::: Source data
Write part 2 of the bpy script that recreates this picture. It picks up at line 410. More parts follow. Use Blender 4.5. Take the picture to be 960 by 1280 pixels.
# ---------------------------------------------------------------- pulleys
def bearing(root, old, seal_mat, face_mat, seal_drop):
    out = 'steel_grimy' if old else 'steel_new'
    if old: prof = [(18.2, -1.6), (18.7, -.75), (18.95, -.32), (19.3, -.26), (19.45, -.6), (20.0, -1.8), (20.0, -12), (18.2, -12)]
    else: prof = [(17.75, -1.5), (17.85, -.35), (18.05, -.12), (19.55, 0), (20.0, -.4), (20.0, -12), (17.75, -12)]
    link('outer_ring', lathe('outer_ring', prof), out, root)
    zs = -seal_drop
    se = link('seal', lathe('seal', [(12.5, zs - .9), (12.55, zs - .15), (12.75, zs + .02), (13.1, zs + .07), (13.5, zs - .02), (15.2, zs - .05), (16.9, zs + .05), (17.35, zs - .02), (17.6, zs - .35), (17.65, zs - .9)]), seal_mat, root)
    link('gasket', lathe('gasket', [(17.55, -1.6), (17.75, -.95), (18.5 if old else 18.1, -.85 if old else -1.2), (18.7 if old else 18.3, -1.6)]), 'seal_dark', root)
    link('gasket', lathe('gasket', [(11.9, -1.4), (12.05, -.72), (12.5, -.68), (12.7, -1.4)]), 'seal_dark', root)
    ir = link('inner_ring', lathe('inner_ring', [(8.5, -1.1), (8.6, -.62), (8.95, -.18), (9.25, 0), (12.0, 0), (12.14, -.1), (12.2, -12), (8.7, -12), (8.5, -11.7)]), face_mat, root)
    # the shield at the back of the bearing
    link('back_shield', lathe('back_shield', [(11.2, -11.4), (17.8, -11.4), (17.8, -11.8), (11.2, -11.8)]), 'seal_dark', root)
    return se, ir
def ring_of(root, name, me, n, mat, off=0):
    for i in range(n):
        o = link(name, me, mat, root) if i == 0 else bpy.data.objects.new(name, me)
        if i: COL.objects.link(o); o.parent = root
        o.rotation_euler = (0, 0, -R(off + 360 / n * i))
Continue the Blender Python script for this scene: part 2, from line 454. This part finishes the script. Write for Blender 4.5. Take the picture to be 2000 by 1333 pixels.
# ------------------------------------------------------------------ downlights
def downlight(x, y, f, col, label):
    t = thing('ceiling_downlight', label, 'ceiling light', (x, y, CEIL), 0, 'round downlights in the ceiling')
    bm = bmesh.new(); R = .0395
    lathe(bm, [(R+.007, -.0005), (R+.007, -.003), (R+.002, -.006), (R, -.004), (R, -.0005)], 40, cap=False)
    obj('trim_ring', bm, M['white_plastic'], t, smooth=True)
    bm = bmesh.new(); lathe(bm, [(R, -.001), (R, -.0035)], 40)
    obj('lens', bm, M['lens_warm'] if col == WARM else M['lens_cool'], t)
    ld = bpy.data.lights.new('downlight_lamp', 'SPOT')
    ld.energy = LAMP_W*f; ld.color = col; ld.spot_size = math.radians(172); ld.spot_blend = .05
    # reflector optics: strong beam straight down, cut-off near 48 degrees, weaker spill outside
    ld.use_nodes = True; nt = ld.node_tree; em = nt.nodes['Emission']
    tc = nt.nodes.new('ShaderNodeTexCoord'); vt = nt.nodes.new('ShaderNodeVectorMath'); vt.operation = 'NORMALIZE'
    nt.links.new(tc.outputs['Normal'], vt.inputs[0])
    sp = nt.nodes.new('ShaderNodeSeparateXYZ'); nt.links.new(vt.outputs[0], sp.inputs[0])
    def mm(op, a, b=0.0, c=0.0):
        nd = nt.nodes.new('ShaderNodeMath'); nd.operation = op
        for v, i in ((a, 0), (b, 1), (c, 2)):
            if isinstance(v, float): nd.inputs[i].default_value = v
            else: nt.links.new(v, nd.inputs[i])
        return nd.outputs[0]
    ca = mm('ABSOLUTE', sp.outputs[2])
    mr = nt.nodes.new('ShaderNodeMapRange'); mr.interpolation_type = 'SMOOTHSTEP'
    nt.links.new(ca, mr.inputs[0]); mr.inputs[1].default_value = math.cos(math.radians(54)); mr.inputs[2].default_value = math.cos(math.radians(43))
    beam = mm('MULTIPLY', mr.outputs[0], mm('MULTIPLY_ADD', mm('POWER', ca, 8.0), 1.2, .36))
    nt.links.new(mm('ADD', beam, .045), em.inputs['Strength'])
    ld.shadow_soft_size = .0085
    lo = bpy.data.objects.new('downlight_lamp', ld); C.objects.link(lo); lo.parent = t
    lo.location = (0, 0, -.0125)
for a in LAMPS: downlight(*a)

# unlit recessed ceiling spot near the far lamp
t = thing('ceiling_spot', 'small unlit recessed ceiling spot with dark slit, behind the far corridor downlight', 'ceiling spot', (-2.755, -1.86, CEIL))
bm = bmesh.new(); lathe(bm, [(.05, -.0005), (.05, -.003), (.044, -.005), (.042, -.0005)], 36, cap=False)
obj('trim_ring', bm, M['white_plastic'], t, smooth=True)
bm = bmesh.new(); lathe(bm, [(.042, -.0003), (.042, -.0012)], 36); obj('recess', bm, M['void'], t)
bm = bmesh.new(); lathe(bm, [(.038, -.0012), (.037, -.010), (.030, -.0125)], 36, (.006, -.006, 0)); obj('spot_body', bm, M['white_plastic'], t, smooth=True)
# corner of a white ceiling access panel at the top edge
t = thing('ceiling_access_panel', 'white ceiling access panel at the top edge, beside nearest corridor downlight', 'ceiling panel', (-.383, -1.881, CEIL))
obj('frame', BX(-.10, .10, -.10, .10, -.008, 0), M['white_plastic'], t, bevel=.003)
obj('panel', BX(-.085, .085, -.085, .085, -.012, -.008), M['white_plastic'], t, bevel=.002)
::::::
## [Aim of the exercise]
Quote the whole listing above, leaving nothing out.

## [Answer for the task]
Write part 2 of the bpy script that recreates this picture. It picks up at line 410. More parts follow. Use Blender 4.5. Take the picture to be 960 by 1280 pixels.
# ---------------------------------------------------------------- pulleys
def bearing(root, old, seal_mat, face_mat, seal_drop):
    out = 'steel_grimy' if old else 'steel_new'
    if old: prof = [(18.2, -1.6), (18.7, -.75), (18.95, -.32), (19.3, -.26), (19.45, -.6), (20.0, -1.8), (20.0, -12), (18.2, -12)]
    else: prof = [(17.75, -1.5), (17.85, -.35), (18.05, -.12), (19.55, 0), (20.0, -.4), (20.0, -12), (17.75, -12)]
    link('outer_ring', lathe('outer_ring', prof), out, root)
    zs = -seal_drop
    se = link('seal', lathe('seal', [(12.5, zs - .9), (12.55, zs - .15), (12.75, zs + .02), (13.1, zs + .07), (13.5, zs - .02), (15.2, zs - .05), (16.9, zs + .05), (17.35, zs - .02), (17.6, zs - .35), (17.65, zs - .9)]), seal_mat, root)
    link('gasket', lathe('gasket', [(17.55, -1.6), (17.75, -.95), (18.5 if old else 18.1, -.85 if old else -1.2), (18.7 if old else 18.3, -1.6)]), 'seal_dark', root)
    link('gasket', lathe('gasket', [(11.9, -1.4), (12.05, -.72), (12.5, -.68), (12.7, -1.4)]), 'seal_dark', root)
    ir = link('inner_ring', lathe('inner_ring', [(8.5, -1.1), (8.6, -.62), (8.95, -.18), (9.25, 0), (12.0, 0), (12.14, -.1), (12.2, -12), (8.7, -12), (8.5, -11.7)]), face_mat, root)
    # the shield at the back of the bearing
    link('back_shield', lathe('back_shield', [(11.2, -11.4), (17.8, -11.4), (17.8, -11.8), (11.2, -11.8)]), 'seal_dark', root)
    return se, ir
def ring_of(root, name, me, n, mat, off=0):
    for i in range(n):
        o = link(name, me, mat, root) if i == 0 else bpy.data.objects.new(name, me)
        if i: COL.objects.link(o); o.parent = root
        o.rotation_euler = (0, 0, -R(off + 360 / n * i))
Continue the Blender Python script for this scene: part 2, from line 454. This part finishes the script. Write for Blender 4.5. Take the picture to be 2000 by 1333 pixels.
# ------------------------------------------------------------------ downlights
def downlight(x, y, f, col, label):
    t = thing('ceiling_downlight', label, 'ceiling light', (x, y, CEIL), 0, 'round downlights in the ceiling')
    bm = bmesh.new(); R = .0395
    lathe(bm, [(R+.007, -.0005), (R+.007, -.003), (R+.002, -.006), (R, -.004), (R, -.0005)], 40, cap=False)
    obj('trim_ring', bm, M['white_plastic'], t, smooth=True)
    bm = bmesh.new(); lathe(bm, [(R, -.001), (R, -.0035)], 40)
    obj('lens', bm, M['lens_warm'] if col == WARM else M['lens_cool'], t)
    ld = bpy.data.lights.new('downlight_lamp', 'SPOT')
    ld.energy = LAMP_W*f; ld.color = col; ld.spot_size = math.radians(172); ld.spot_blend = .05
    # reflector optics: strong beam straight down, cut-off near 48 degrees, weaker spill outside
    ld.use_nodes = True; nt = ld.node_tree; em = nt.nodes['Emission']
    tc = nt.nodes.new('ShaderNodeTexCoord'); vt = nt.nodes.new('ShaderNodeVectorMath'); vt.operation = 'NORMALIZE'
    nt.links.new(tc.outputs['Normal'], vt.inputs[0])
    sp = nt.nodes.new('ShaderNodeSeparateXYZ'); nt.links.new(vt.outputs[0], sp.inputs[0])
    def mm(op, a, b=0.0, c=0.0):
        nd = nt.nodes.new('ShaderNodeMath'); nd.operation = op
        for v, i in ((a, 0), (b, 1), (c, 2)):
            if isinstance(v, float): nd.inputs[i].default_value = v
            else: nt.links.new(v, nd.inputs[i])
        return nd.outputs[0]
    ca = mm('ABSOLUTE', sp.outputs[2])
    mr = nt.nodes.new('ShaderNodeMapRange'); mr.interpolation_type = 'SMOOTHSTEP'
    nt.links.new(ca, mr.inputs[0]); mr.inputs[1].default_value = math.cos(math.radians(54)); mr.inputs[2].default_value = math.cos(math.radians(43))
    beam = mm('MULTIPLY', mr.outputs[0], mm('MULTIPLY_ADD', mm('POWER', ca, 8.0), 1.2, .36))
    nt.links.new(mm('ADD', beam, .045), em.inputs['Strength'])
    ld.shadow_soft_size = .0085
    lo = bpy.data.objects.new('downlight_lamp', ld); C.objects.link(lo); lo.parent = t
    lo.location = (0, 0, -.0125)
for a in LAMPS: downlight(*a)

# unlit recessed ceiling spot near the far lamp
t = thing('ceiling_spot', 'small unlit recessed ceiling spot with dark slit, behind the far corridor downlight', 'ceiling spot', (-2.755, -1.86, CEIL))
bm = bmesh.new(); lathe(bm, [(.05, -.0005), (.05, -.003), (.044, -.005), (.042, -.0005)], 36, cap=False)
obj('trim_ring', bm, M['white_plastic'], t, smooth=True)
bm = bmesh.new(); lathe(bm, [(.042, -.0003), (.042, -.0012)], 36); obj('recess', bm, M['void'], t)
bm = bmesh.new(); lathe(bm, [(.038, -.0012), (.037, -.010), (.030, -.0125)], 36, (.006, -.006, 0)); obj('spot_body', bm, M['white_plastic'], t, smooth=True)
# corner of a white ceiling access panel at the top edge
t = thing('ceiling_access_panel', 'white ceiling access panel at the top edge, beside nearest corridor downlight', 'ceiling panel', (-.383, -1.881, CEIL))
obj('frame', BX(-.10, .10, -.10, .10, -.008, 0), M['white_plastic'], t, bevel=.003)
obj('panel', BX(-.085, .085, -.085, .085, -.012, -.008), M['white_plastic'], t, bevel=.002)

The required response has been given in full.